Untuk mengukuhkan dirinya sebagai praktisi intelektual itu, Fery pernah menjadi Dosen pengampu beberapa mata kuliah Ilmu Hukum pada Fakultas Ilmu Hukum Universitas Muhammadiyah Kendari Tahun 2004 s/d 2008, pernah menjadi Dekan Fakultas Ilmu Hukum Universitas 19 November Kolaka (USN) Sulawesi Tenggara Tahun 2005 s/d 2009 dan juga pernah menjadi Ketua Program Pasca Sarjana Program Studi Magister Administrasi Publik Universitas Wijaya Putera Surabaya kelas Kolaka Tahun 2006 s/d 2009. Bukankah ini merupakan satu kenyataan, bahwa ia adalah putra negeri ini, yang memadukan antara dunia praktisi dan akademisi?.
Karena tak mau berhenti belajar, kini ia sedang menyelesaikan S3 pada Fakultas Hukum Universitas Hasanuddin. Dengan usia paruh baya, Datuak Toembidjo – demikian gelar adat Minang yang ia sandang – ini membagi waktunya secara disiplin dan ketat. Tiap kali terbit tulisannya, ia selalu mengirim dulu ke saya, lalu dengan kelakar saya mengomentari semua tulisannya. Ia tipe yang tak mau berhenti, meskipun terhimpit diantara lorong waktu.
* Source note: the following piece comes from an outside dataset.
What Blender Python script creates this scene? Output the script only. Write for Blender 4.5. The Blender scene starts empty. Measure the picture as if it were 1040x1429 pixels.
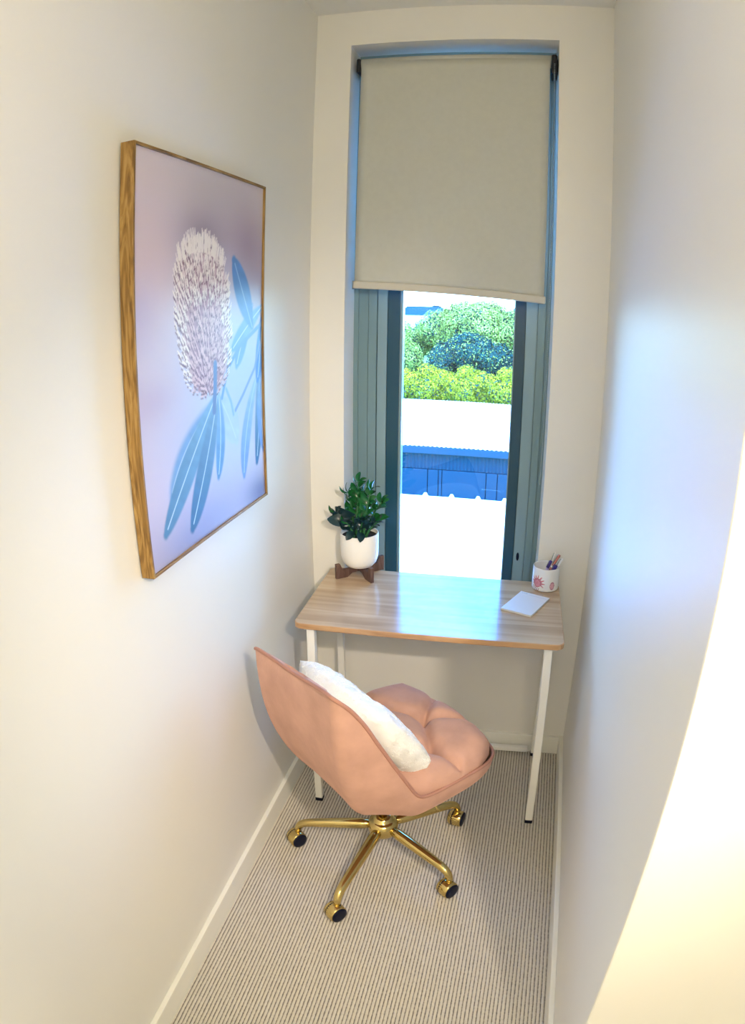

Menepi untuk belajar, baginya adalah kewajiban.
Beruntunglah Korps Adhyaksa punya orang sepertinya, menjadi cahaya yang menyebarkan kebaikan dan membela Kejaksaan dengan nada yang halus dan sopan, kalimat yang rapi dan diksi yang ilmiah, tak pernah meninggikan suaranya meskipun nada intelektualnya penuh tekanan, wajahnya datar namun kalimat-kalimatnya serius, pergaulannya luas dan cakrawala pikirannya membentang seluas samudra. Fery adalah salah satu yang akan abadi, sebab ia tak berhenti menulis.
Selamat bertugas di tempat yang baru kawan diskusi yang renyah, bernas dan bersahaja. Jangan lupa kembali ke Pusat Kajian Kejaksaan Fakultas Hukum Unhas.